(DATA):
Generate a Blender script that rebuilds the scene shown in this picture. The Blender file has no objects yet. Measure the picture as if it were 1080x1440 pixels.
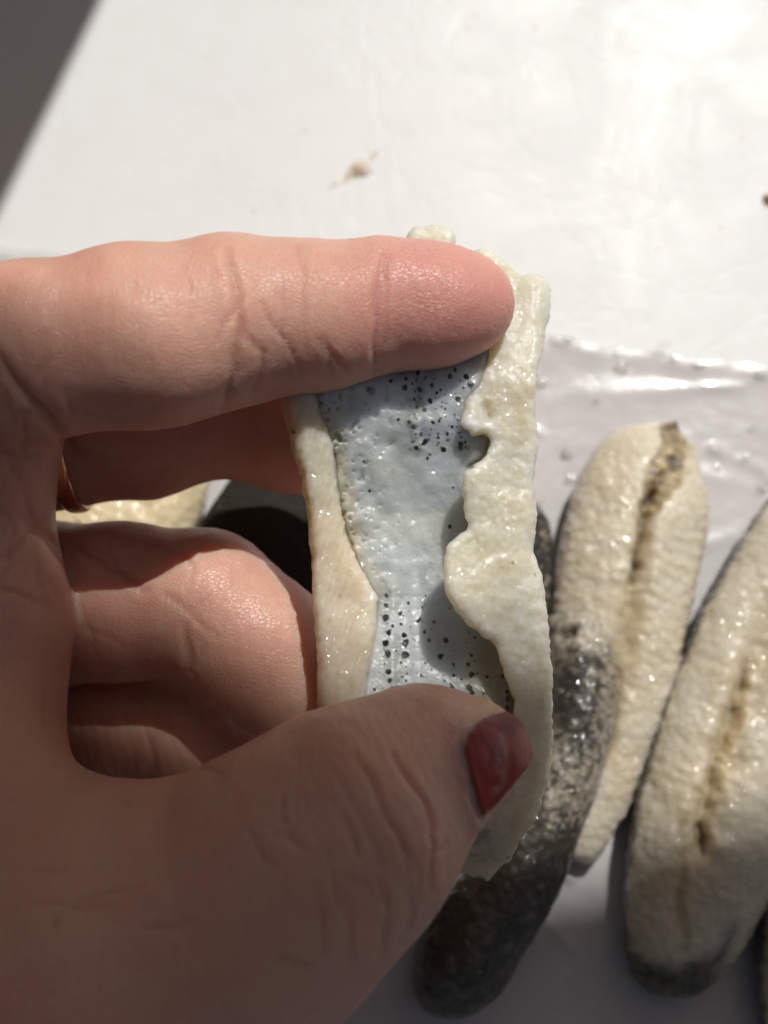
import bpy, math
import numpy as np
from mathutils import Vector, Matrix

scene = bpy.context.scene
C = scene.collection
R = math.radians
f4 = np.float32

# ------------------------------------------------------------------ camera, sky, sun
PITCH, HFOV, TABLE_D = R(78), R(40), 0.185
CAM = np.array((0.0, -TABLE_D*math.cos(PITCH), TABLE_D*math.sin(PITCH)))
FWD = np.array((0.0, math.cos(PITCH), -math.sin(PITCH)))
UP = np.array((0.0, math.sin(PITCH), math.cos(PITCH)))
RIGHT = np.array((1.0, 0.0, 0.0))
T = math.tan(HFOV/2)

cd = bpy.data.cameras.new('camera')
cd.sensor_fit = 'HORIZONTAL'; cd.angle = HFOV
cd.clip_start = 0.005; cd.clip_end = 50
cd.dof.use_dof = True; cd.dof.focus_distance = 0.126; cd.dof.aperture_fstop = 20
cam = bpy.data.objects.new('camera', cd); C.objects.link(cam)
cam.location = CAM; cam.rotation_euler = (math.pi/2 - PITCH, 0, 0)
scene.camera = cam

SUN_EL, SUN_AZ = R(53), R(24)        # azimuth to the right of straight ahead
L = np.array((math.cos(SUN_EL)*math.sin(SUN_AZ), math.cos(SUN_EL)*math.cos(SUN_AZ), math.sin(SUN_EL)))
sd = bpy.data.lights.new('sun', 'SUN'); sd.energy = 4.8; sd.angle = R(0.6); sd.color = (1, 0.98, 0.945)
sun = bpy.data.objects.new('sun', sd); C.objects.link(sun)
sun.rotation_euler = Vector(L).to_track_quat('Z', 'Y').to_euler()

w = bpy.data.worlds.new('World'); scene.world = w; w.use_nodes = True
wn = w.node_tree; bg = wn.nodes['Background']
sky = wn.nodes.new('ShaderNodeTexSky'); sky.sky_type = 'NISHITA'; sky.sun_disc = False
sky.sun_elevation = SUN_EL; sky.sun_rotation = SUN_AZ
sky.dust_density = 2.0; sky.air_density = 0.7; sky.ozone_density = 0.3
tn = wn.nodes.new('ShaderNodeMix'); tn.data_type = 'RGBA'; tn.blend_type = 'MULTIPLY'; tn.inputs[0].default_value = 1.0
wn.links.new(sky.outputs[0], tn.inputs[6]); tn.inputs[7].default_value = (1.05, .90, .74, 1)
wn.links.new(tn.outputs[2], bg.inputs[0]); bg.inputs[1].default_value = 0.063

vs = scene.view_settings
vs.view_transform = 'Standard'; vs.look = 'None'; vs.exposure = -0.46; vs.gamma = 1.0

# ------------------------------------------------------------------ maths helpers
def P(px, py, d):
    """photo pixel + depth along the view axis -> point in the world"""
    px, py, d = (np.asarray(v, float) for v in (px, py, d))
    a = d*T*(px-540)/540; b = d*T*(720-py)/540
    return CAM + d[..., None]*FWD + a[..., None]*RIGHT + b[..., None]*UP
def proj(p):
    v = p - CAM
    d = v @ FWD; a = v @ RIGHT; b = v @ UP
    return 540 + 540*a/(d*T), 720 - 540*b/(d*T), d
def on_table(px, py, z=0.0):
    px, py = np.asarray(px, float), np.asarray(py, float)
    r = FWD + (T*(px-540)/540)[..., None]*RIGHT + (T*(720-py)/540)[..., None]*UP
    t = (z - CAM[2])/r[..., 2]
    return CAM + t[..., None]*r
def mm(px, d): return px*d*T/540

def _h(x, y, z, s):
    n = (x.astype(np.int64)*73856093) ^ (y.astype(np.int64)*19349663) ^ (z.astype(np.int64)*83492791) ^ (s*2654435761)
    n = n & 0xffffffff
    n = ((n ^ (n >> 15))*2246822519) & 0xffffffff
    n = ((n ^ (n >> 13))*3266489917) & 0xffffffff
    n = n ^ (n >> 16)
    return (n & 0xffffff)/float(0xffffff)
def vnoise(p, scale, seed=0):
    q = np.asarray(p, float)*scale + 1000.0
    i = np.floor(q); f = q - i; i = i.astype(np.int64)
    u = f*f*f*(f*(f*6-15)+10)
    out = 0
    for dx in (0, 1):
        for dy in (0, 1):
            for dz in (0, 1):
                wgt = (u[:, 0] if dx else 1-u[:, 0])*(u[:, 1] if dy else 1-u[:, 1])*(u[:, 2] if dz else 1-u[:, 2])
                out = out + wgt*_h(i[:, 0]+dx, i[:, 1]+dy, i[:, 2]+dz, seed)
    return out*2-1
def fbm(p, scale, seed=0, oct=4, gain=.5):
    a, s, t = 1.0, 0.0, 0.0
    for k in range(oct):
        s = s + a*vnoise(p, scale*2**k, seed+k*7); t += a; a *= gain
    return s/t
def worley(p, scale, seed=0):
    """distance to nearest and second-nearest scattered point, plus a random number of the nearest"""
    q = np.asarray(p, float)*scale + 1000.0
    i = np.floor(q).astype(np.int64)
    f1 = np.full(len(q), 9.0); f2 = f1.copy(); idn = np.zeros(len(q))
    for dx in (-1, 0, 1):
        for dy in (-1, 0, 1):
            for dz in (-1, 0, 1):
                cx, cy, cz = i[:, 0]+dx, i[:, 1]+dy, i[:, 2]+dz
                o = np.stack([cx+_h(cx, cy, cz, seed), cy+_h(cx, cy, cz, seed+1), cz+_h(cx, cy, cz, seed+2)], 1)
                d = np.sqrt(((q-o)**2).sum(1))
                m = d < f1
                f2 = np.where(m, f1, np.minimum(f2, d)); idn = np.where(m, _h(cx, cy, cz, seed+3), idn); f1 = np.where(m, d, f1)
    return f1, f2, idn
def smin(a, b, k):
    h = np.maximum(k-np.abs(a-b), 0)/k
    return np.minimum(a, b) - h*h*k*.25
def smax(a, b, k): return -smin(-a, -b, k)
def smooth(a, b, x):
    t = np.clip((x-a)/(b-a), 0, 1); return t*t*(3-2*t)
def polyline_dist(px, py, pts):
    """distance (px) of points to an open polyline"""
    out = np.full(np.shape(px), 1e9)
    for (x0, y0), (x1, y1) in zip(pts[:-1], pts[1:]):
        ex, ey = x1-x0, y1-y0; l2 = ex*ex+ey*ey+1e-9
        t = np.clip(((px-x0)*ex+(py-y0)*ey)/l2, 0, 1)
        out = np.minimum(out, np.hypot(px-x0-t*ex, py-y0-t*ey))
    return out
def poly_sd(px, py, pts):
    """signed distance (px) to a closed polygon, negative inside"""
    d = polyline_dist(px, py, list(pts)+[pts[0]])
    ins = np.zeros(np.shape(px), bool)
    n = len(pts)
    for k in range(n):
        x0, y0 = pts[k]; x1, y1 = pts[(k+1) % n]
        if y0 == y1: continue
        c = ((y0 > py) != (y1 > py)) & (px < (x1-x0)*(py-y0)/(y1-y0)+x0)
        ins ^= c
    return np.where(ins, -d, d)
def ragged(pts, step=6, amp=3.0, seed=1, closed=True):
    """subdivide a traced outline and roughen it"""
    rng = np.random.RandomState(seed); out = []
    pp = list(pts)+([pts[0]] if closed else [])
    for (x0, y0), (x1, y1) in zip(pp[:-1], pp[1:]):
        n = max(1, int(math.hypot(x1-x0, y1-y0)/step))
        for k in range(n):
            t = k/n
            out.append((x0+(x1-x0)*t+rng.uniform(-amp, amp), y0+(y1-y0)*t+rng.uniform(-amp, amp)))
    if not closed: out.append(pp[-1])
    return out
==
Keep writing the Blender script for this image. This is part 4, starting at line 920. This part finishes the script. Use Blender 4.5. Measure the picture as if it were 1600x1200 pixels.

(EXERCISE REQUIREMENTS): Pick out every line with the string "pixels" and copy it.

(OUTPUT):
Generate a Blender script that rebuilds the scene shown in this picture. The Blender file has no objects yet. Measure the picture as if it were 1080x1440 pixels.
Keep writing the Blender script for this image. This is part 4, starting at line 920. This part finishes the script. Use Blender 4.5. Measure the picture as if it were 1600x1200 pixels.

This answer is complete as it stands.